Vicente Blasco Ibanez ya da genellikle bilindiği gibi sadece Ibanez. Bu İspanyol yazarla daha yeni tanışma şerefine nail olabildim ki bugüne kadar hiçbir kitabını okumadığım için de biraz üzülmedim desem yalan olur. Aslında İspanya'nın Cervantes'ten sonra en çok tanınan romancısıymış fakat bugüne kadar bir şekilde karşılaşmamışım. Olsun geç olsa da gerçekten uzun zamandır en çok keyif alarak okuduğum kitaplardan biri olduğunu söyleyebilirim Sazlar ve Çamur'un.
Romanın asıl temasına bakınca fazlasıyla klasik hatta belki bazılarınıza göre sıradan ve sıkıcı gelebilir. İnsanın maddi kazançlar elde etmek için vazgeçtiği manevi tatminler üzerinden ilerliyor. Hırsın ve açgözlülüğün sonunda yarattığı felaketlere odaklanıyor. Evet baktığınız zaman çok sıradan, yazılmış binlerce benzerinden biri gibi gözükse de fark yarattığı çok fazla nokta var. Bu klişe temayı anlatırken iki noktada kendine gerçekten hayran bırakıyor. İlk olarak romanın karakterleri. Ana karakterlere baktığınızda çok derin tanımlamalar ya da tasvirler yapmasa da güçlü ve belirgin karakterler olarak ortaya çıkıyorlar. 3 kuşağın bir arada yaşadığı balıkçı ailesi topluluğun genelini anlamada çok işe yarıyor. Karakterlerde eksik gibi görünen ayrıntılı anlatım durumunu ise doğa betimlemeleriyle muazzam bir biçimde kapatıyor ki bence asıl fark yarattığı nokta da bu. Adayı, gölü,ağaçları o kadar net anlatıyor ki okurken gerçekten olayın geçtiği yerleri gözünüzün önünde resmediyor. Bu da kitabı okurken gerçekten onunla iç içe geçmenize, bütünleşmenize çok yardımcı oluyor.

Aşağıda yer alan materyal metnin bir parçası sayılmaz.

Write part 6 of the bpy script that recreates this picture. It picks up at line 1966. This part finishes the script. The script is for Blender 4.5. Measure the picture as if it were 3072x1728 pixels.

Kısacası geç de olsa Ibanez'i keşfettiğime çok mutlu oldum. Eğer sizde güzel ve başarılı bir roman nasıl olur görmek isterseniz okuyun derim. Sırada Sazlar ve Çamur'u okuduktan sonra iyice merak etmeye başladığım Mahşerin Dört Atlısı var. En kısa zamanda onu da okumayı planlıyorum.